Robert Henri, Pepita, 1917, Mr. and Mrs. William Preston Harrison Collection

The new pieces in the former Faces room are already mostly installed by the time I make my way to the gallery at the beginning of December. The walls of the room are a deep aubergine, with dimmed overhead lights. There’s a small platform against the wall, waiting for the table and lamp that will be displayed once an electrical cable is installed to power the lamp. With the colors of the walls and the new pieces, the room is decidedly warmer than it was for the previous show.

There are pallets laid down where the floor pieces will be—one bronze, one marble statue, and one case of silver. There’s also a temporary bench, where work papers are placed haphazardly.

A quick walk through the whole floor shows that many of the pieces from the Faces show have been rehung elsewhere in the gallery. There are holes in the wall from where previous pieces have been taken down, and hooks where they will go up next. Installers, equipped with levels and rulers and blue tape, mark the wall, and the paintings rest against the wall, propped up on foam pads.

In the back gallery, a spread of surrealist works are lined up against the wall. All because of one piece: Robert Henri’s Pepita (1917).

“It doesn’t really go with the surreal works,” Devi says, “but we wanted to keep it up and it actually works pretty well on that corner by itself. So we just had to shift everything over.” I ask her when that decision was made.

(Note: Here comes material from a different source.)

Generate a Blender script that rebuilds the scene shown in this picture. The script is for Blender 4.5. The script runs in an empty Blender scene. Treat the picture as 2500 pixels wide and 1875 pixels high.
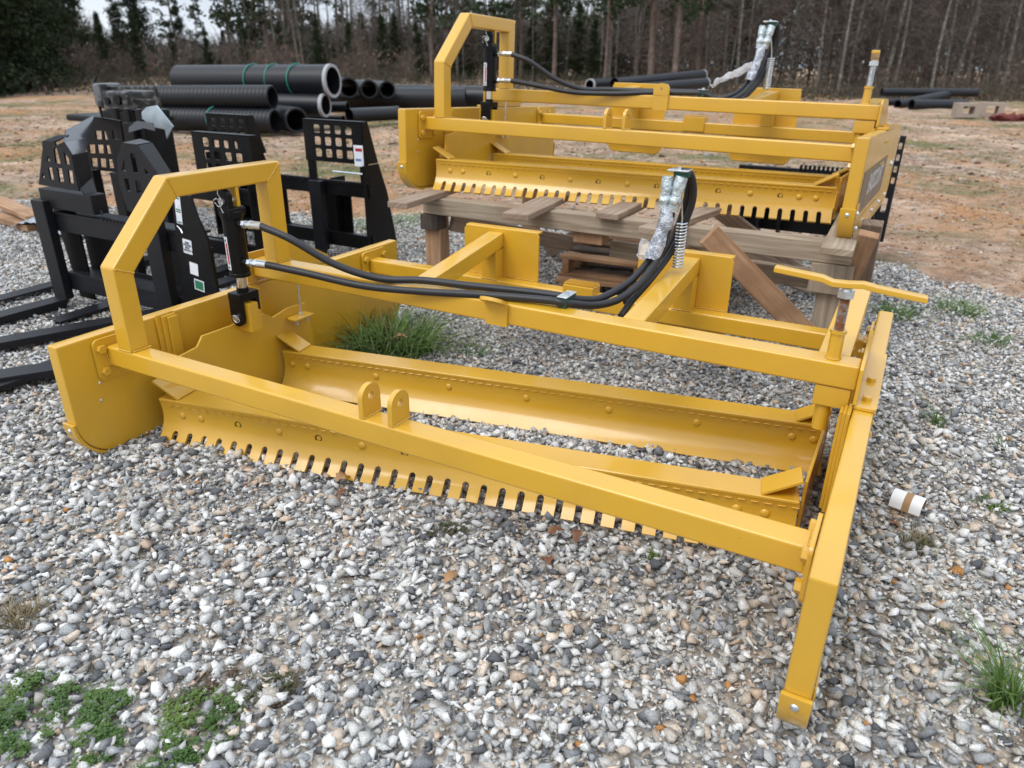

She smiles. “Yesterday.”

They’re trying to decide where, horizontally, to hang the Henri. Where is the “middle” of the wall? Is it from the end or the opening of the door frame? Ilene takes a few paces back and looks at the Henri. “She’s crooked. Can you make her even?” The foam is exchanged and the frame is made level. “Perception is everything.” She’s satisfied that it’s centered and goes off to fix the measurements in the purple room.

As the measurements are made for the Henri, the labels are laid out. Daniel Wheeler, the installer, has them in a stack and looks up at the paintings. “Pop quiz,” Devi says. He gets them all right, laying them out underneath the paintings.

Ilene urges me to come with her to see what she’s doing.

“See,” she says, patting the doorway, “architects think in grids.” She points toward the pallet on the floor. “So I always line cases up with either the doorway, the molding, or the edge of a frame. It may look haphazard now, but it’s not. I always measure. In my galleries, we always measure.”

It’s these minute details that make the gallery experience seamless for the viewer. Ilene is actively thinking about the patron experience. What it will look like, feel like. She doesn’t want the cases interrupting the sightlines of the paintings. By the following week, Frederic Remington’s The Bronco Buster (modeled 1894–1895; cast c. 1907), William Wetmore Story’s Cleopatra (modeled 1858, carved 1860), and the silver pieces that populate the floor space are aligned perfectly, with Cleopatra’s head exactly between the Mary Cassatt and the John Singer Sargent.

 

American gallery panorama from LACMA on Vimeo.

The new gallery is now open on the third floor of the Art of the Americas building.